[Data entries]
•••••

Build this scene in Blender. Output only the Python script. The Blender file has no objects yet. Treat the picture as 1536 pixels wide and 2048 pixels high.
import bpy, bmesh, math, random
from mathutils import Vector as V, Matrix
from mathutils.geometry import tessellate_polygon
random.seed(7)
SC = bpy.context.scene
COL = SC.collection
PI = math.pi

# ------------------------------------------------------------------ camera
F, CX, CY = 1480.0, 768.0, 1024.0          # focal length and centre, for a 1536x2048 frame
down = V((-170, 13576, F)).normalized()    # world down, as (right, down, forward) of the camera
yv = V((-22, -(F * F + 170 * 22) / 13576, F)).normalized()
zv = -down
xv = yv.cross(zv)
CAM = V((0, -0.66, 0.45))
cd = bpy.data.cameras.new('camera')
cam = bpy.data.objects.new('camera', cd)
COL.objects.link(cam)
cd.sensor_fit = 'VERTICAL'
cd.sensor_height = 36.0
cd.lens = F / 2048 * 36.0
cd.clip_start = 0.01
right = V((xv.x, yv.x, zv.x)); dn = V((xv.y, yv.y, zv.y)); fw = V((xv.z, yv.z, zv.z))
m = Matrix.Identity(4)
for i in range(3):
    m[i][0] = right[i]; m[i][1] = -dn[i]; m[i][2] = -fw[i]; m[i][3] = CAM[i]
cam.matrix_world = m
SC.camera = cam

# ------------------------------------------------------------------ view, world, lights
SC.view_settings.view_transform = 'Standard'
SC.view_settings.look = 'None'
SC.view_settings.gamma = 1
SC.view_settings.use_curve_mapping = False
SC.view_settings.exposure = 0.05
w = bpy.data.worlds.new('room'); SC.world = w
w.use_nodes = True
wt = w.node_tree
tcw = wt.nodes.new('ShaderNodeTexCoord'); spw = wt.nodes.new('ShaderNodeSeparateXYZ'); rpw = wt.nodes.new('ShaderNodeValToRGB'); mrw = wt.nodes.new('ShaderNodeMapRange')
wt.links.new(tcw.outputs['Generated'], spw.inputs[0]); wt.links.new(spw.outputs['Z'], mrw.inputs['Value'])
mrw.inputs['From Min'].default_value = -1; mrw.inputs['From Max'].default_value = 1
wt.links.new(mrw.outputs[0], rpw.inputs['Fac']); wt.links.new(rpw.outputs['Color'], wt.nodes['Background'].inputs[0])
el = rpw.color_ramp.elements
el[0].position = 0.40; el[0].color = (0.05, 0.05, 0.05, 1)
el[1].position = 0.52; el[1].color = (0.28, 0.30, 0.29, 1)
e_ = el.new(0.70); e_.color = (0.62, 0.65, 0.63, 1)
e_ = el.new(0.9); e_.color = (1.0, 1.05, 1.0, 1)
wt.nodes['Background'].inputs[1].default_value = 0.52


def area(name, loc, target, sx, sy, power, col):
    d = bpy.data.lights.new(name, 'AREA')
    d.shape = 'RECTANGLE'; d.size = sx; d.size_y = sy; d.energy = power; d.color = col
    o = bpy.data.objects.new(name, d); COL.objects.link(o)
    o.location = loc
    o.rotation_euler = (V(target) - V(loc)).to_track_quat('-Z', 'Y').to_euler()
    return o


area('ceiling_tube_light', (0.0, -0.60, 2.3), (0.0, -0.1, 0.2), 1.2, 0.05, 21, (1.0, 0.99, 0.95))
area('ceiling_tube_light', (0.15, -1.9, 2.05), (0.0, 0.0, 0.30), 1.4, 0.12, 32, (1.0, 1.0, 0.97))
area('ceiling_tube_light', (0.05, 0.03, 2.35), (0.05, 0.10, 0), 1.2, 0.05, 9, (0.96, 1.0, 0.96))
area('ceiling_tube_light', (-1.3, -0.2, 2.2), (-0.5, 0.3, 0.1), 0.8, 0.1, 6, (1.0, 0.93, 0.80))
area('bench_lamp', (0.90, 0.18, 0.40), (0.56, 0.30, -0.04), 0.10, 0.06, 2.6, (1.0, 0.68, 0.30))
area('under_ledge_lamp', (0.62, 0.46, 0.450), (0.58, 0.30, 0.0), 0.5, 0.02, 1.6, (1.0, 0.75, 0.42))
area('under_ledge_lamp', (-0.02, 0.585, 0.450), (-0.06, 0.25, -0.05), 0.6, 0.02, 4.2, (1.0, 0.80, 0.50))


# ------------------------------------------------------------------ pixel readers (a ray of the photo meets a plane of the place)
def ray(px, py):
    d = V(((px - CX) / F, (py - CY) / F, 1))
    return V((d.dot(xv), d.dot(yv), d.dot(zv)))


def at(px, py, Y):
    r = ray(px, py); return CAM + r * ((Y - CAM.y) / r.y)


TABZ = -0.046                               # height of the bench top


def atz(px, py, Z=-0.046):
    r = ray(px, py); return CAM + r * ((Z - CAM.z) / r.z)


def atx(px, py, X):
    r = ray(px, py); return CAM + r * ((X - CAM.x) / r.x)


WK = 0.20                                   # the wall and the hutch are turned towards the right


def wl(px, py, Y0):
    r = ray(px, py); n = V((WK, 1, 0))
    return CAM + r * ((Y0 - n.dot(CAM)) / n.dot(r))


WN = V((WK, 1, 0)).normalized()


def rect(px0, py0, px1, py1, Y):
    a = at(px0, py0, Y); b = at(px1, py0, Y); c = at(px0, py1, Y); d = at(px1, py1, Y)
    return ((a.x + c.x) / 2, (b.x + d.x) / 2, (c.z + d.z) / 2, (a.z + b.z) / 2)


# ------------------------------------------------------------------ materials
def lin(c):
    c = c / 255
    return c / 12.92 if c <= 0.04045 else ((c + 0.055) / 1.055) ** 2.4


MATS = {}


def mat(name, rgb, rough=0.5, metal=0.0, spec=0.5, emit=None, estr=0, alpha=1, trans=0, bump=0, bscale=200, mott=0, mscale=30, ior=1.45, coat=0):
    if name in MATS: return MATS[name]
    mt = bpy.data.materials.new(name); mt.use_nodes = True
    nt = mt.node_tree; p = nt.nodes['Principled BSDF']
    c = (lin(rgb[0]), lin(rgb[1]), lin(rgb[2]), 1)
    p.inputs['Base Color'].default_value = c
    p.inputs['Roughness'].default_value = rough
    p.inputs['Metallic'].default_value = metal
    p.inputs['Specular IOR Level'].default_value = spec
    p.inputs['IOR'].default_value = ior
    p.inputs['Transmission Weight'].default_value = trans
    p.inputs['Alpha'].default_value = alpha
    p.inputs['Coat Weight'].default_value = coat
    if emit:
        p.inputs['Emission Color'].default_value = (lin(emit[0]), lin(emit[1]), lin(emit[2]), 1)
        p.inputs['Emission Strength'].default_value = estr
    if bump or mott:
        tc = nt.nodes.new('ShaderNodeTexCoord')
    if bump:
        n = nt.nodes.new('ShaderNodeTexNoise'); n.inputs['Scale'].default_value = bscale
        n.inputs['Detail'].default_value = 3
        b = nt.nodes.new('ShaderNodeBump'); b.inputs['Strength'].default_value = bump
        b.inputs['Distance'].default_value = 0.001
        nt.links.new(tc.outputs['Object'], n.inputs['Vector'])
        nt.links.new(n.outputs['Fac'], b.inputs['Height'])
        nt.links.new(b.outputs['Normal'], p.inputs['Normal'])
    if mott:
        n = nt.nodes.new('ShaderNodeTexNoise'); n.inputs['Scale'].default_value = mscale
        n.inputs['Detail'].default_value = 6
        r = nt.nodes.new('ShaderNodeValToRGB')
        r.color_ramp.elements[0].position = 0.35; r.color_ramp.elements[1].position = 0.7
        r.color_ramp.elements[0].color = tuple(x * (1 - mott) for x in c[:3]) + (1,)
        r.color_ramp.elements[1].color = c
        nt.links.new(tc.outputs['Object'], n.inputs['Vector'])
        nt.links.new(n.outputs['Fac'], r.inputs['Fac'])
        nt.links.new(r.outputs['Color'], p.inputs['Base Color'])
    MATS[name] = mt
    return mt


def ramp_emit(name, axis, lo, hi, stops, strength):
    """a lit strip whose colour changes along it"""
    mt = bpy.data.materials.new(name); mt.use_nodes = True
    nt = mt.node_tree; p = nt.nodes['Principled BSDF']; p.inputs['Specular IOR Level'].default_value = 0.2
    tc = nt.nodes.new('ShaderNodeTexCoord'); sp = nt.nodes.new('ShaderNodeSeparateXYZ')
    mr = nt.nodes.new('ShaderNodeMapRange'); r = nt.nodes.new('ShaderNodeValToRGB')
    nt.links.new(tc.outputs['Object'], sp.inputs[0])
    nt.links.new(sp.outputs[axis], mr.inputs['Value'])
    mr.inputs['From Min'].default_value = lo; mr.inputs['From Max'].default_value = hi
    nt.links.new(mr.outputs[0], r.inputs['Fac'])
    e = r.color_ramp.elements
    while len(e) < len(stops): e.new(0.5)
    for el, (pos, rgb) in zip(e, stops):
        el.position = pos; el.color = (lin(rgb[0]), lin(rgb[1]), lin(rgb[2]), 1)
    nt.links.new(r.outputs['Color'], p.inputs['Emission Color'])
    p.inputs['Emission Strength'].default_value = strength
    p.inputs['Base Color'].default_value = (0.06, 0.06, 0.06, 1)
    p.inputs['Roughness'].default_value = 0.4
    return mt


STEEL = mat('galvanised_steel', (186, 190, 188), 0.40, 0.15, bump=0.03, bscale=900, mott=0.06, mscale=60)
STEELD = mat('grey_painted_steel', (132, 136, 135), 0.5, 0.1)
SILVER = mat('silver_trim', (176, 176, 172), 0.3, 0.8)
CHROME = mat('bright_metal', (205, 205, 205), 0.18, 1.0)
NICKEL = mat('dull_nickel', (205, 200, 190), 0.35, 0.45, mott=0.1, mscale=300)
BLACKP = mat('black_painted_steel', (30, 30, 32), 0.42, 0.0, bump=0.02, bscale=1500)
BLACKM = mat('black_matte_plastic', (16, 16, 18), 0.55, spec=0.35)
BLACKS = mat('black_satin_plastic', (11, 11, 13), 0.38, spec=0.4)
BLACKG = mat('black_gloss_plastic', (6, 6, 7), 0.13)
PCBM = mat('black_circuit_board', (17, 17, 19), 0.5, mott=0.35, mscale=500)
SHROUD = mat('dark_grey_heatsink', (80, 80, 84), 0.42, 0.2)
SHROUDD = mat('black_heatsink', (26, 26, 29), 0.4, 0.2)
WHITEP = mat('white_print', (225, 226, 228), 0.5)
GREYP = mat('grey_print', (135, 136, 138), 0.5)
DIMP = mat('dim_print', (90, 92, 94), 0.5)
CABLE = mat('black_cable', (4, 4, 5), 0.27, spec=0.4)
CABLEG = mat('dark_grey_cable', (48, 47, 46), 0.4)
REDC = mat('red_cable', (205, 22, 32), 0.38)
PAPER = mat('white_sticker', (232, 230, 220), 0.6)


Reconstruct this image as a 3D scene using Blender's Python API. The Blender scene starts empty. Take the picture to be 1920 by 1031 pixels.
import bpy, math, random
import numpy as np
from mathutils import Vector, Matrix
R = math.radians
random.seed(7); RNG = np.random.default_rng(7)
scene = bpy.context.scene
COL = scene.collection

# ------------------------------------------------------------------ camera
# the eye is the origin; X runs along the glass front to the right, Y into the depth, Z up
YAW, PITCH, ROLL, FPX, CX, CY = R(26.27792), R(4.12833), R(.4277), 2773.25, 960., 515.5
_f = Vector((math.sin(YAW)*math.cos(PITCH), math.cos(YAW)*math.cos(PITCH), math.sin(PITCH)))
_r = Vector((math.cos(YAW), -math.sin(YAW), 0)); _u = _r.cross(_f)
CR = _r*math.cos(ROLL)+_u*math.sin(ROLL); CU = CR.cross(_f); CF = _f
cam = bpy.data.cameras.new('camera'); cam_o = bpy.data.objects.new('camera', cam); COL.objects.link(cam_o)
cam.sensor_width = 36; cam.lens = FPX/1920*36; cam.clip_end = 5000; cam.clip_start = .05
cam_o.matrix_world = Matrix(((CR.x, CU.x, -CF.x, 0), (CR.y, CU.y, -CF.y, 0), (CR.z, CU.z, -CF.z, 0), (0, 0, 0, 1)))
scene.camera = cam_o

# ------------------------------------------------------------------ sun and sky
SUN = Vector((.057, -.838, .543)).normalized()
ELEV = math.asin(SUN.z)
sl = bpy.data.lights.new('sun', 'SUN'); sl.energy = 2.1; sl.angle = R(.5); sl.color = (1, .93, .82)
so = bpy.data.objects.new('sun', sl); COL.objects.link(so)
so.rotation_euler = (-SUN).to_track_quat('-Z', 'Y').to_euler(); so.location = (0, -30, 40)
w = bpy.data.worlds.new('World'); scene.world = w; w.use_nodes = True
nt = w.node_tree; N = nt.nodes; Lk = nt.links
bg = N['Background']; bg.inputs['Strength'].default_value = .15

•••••

**Challenge:**
Return exactly the leading lines of the listing, stopping after the line in which "SC.camera = cam" occurs.

**The completed task:**
Build this scene in Blender. Output only the Python script. The Blender file has no objects yet. Treat the picture as 1536 pixels wide and 2048 pixels high.
import bpy, bmesh, math, random
from mathutils import Vector as V, Matrix
from mathutils.geometry import tessellate_polygon
random.seed(7)
SC = bpy.context.scene
COL = SC.collection
PI = math.pi

# ------------------------------------------------------------------ camera
F, CX, CY = 1480.0, 768.0, 1024.0          # focal length and centre, for a 1536x2048 frame
down = V((-170, 13576, F)).normalized()    # world down, as (right, down, forward) of the camera
yv = V((-22, -(F * F + 170 * 22) / 13576, F)).normalized()
zv = -down
xv = yv.cross(zv)
CAM = V((0, -0.66, 0.45))
cd = bpy.data.cameras.new('camera')
cam = bpy.data.objects.new('camera', cd)
COL.objects.link(cam)
cd.sensor_fit = 'VERTICAL'
cd.sensor_height = 36.0
cd.lens = F / 2048 * 36.0
cd.clip_start = 0.01
right = V((xv.x, yv.x, zv.x)); dn = V((xv.y, yv.y, zv.y)); fw = V((xv.z, yv.z, zv.z))
m = Matrix.Identity(4)
for i in range(3):
    m[i][0] = right[i]; m[i][1] = -dn[i]; m[i][2] = -fw[i]; m[i][3] = CAM[i]
cam.matrix_world = m
SC.camera = cam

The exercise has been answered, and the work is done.